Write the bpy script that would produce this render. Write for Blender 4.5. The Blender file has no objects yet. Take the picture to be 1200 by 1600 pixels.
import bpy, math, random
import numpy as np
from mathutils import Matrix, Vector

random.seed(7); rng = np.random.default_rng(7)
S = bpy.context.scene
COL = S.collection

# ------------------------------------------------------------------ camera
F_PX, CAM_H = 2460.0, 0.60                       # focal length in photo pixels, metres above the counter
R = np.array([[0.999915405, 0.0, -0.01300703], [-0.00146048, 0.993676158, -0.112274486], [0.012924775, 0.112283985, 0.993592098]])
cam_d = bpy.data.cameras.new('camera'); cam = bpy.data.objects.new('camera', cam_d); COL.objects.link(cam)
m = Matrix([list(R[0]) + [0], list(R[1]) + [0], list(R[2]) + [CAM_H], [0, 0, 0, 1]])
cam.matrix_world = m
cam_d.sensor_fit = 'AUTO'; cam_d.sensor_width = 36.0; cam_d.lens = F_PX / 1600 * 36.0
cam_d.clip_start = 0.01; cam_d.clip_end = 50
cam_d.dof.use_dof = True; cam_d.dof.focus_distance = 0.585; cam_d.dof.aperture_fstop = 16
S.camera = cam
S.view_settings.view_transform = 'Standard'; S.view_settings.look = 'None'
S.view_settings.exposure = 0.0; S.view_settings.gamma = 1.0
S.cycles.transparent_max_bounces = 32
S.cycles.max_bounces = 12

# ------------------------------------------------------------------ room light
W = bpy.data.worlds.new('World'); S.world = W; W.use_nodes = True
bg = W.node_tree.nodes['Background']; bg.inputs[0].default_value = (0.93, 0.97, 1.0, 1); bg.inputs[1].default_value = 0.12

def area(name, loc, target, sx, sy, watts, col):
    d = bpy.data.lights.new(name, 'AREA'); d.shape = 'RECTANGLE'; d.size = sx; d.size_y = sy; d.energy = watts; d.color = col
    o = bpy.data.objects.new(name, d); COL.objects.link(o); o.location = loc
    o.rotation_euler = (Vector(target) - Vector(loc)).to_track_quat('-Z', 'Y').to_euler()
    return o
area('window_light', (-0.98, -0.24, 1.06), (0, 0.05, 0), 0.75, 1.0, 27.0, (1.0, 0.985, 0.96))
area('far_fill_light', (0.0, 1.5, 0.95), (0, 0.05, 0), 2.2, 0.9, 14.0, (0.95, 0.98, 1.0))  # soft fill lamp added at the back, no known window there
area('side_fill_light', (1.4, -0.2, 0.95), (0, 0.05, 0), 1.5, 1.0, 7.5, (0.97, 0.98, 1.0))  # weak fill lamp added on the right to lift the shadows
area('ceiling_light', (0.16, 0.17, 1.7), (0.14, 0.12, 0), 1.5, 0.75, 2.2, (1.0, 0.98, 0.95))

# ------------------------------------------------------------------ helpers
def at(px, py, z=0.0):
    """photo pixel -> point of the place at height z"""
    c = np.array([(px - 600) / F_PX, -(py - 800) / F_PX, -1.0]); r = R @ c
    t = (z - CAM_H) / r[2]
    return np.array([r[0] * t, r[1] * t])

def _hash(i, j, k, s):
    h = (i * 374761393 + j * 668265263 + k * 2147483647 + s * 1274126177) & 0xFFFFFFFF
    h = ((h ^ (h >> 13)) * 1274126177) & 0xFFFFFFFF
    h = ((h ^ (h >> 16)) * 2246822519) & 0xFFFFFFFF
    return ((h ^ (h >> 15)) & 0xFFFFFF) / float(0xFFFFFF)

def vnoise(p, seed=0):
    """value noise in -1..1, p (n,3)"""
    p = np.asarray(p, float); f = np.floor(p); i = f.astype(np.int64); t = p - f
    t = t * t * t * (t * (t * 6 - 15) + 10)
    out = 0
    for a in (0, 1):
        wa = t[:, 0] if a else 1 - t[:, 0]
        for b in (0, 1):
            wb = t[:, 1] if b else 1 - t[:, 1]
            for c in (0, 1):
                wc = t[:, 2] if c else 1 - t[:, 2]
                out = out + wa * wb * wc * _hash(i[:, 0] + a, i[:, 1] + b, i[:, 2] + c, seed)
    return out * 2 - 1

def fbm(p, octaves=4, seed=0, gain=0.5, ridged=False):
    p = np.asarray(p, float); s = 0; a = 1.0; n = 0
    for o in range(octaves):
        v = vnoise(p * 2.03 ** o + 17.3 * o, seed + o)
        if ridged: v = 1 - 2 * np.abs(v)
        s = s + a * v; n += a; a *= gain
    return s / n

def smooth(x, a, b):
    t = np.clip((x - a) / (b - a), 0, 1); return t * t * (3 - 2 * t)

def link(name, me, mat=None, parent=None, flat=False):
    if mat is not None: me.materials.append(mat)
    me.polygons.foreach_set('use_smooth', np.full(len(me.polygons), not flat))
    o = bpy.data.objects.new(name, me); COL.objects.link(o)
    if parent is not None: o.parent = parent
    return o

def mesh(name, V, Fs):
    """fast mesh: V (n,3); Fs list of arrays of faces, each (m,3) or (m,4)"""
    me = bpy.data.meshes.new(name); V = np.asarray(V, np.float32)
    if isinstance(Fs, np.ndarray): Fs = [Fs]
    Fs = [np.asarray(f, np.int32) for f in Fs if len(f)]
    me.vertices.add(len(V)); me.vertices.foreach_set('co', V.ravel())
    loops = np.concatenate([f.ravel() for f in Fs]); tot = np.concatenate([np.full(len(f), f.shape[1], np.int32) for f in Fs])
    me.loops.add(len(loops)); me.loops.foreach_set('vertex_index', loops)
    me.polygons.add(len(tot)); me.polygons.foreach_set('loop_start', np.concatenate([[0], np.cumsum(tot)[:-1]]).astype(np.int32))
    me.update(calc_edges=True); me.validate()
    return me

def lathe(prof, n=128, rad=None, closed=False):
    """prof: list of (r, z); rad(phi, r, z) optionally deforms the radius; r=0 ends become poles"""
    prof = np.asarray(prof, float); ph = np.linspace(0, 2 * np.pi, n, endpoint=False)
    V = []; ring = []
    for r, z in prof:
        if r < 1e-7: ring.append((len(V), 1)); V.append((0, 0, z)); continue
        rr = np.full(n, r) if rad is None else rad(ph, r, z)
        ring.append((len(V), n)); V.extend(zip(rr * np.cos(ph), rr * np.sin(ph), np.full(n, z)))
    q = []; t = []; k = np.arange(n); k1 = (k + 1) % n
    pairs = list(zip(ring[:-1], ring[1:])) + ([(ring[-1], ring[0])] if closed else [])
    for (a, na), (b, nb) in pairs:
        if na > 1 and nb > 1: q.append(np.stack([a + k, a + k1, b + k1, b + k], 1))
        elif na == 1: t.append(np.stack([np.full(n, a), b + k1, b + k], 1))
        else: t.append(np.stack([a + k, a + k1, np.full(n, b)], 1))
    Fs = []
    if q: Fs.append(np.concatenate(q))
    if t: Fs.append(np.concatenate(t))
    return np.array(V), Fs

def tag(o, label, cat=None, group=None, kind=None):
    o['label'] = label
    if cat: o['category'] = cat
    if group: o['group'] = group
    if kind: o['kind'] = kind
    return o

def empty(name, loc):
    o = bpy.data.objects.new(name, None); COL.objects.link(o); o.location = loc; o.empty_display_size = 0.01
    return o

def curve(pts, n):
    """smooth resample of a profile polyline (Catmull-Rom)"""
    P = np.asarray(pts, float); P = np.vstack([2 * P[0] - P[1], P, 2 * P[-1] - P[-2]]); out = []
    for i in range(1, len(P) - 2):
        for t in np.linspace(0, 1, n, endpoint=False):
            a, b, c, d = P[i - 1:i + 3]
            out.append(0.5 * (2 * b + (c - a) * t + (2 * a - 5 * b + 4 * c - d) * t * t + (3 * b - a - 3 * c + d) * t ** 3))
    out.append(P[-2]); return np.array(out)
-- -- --
■ Exercise goal
Give back the listing exactly, please, from its first line to the line containing "from mathutils import Matrix, Vector", inclusive, and nothing past that line.

■ Answer to this exercise
Write the bpy script that would produce this render. Write for Blender 4.5. The Blender file has no objects yet. Take the picture to be 1200 by 1600 pixels.
import bpy, math, random
import numpy as np
from mathutils import Matrix, Vector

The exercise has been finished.